September 01, 2021 14:35 IST

'It is about the fight between two families, why they fight, how they fight and what they feel.'

Sound designer-turned-film-maker Nithin Lukose says his feature debut Paka is heavily influenced by his childhood memories of listening to his grandmother's stories, his hometown Wayanad in Kerala and its people.

The Malayalam film, which translates to The River of Blood in English, is set to be screened at the Toronto International Film Festival's Discovery segment and Nithin admits there is "a lot of pressure" as a first-time director.

The prestigious gala will open on September 9 and conclude on September 18.

Nithin, an FTII alumnus, got into sound design after an internship with Oscar winner Resul Pookutty and worked on films like Thithi and Sandeep Aur Pinky Faraar before taking the directorial plunge.

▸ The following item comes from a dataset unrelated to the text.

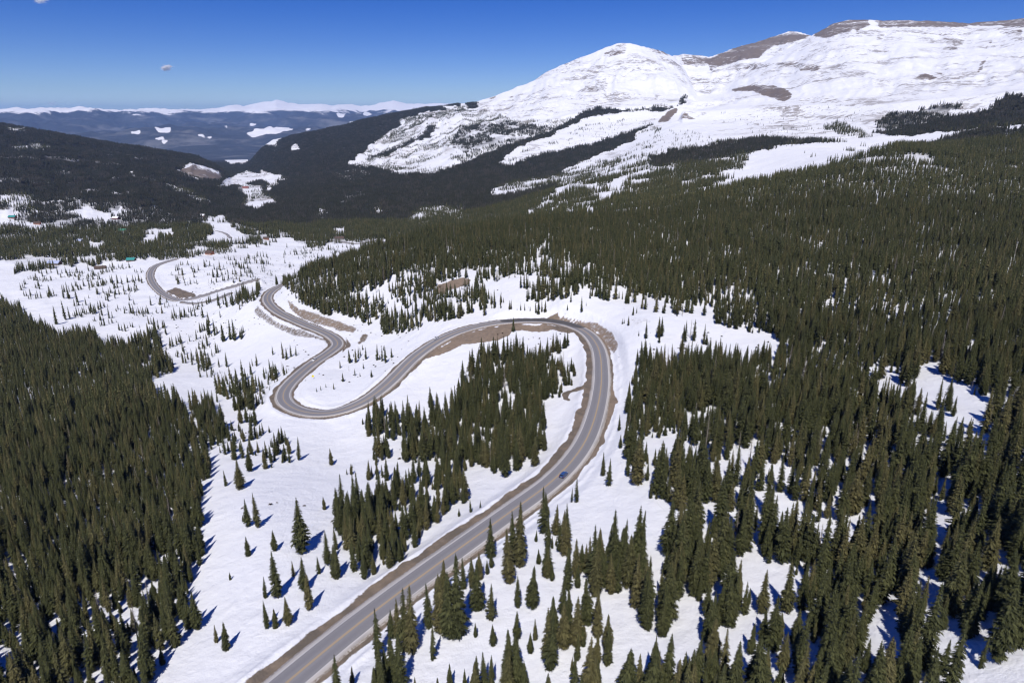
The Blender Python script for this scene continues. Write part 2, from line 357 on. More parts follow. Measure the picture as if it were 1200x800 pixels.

He said he knew that whenever he would make his first film, it would be connected to the place and people he grew up with.

"In 2019, when I went back home, I got this idea of making a film in my place and while writing also, I felt convinced that my first film should be set in my hometown, among the people, culture and the space that I really know," the director, 36, tells PTI in a telephonic interview.

"Then I started thinking about the story I wanted to tell and I spoke to my father and my grandmother. She is 88 and she has also acted in the film. She had told me a lot of stories of the past, where a lot of migration took place in Wayanad. I would say it is half real and half fiction. I have shot with people I know like my friend and my cousins," he adds.

The official logline of the film describes Paka as a tale of a river that swells with the blood of two feuding families and a young couple that tries to overcome this hatred with their love.

The story of a family feud instantly brings back the memory of Romeo and Juliet, but Nithin said he finds his film closer to the Mahabharata and the story of the Kauravas and Pandavas.

"It is about the fight between two families, why they fight, how they fight and what they feel. In this regard, it is very close to the Mahabharata," he said.

Produced by Anurag Kashyap and Raj Rachakonda, the film features an ensemble cast of Basil Paulose, Vinitha Koshy, Jose Kizhakkan, Athul John, Nithin George and Joseph Manickal.

 

Paka had earlier won the best WIP project in the Work-in-Progress Lab of NFDC Film Bazaar 2020.

"I wrote the film for a year, did the casting and pre-production and we shot in January last year. So it was a very gradual process of the film. Then NFDC Film Bazaar happened. The NFDC lab really helped and now the film is going to premiere at TIFF. It is a lot of pressure as a first-time director but I am looking forward to it."

Asked about the growing trend of young film-makers exploring their roots in their debut films, Nithin said that's the very idea of a film school, where people from different cultures and languages converge, learn the craft and go back to make the film.

"I also followed that philosophy. I did not know how much I will be able to express, but I knew that it will be truthful in expression as this is something I know personally and this is how I have lived my life. I spent my childhood there, listening to the stories of my grandmother.

"It makes the process of film-making so interesting and maybe many film-makers follow that route because they feel this is the right thing to do."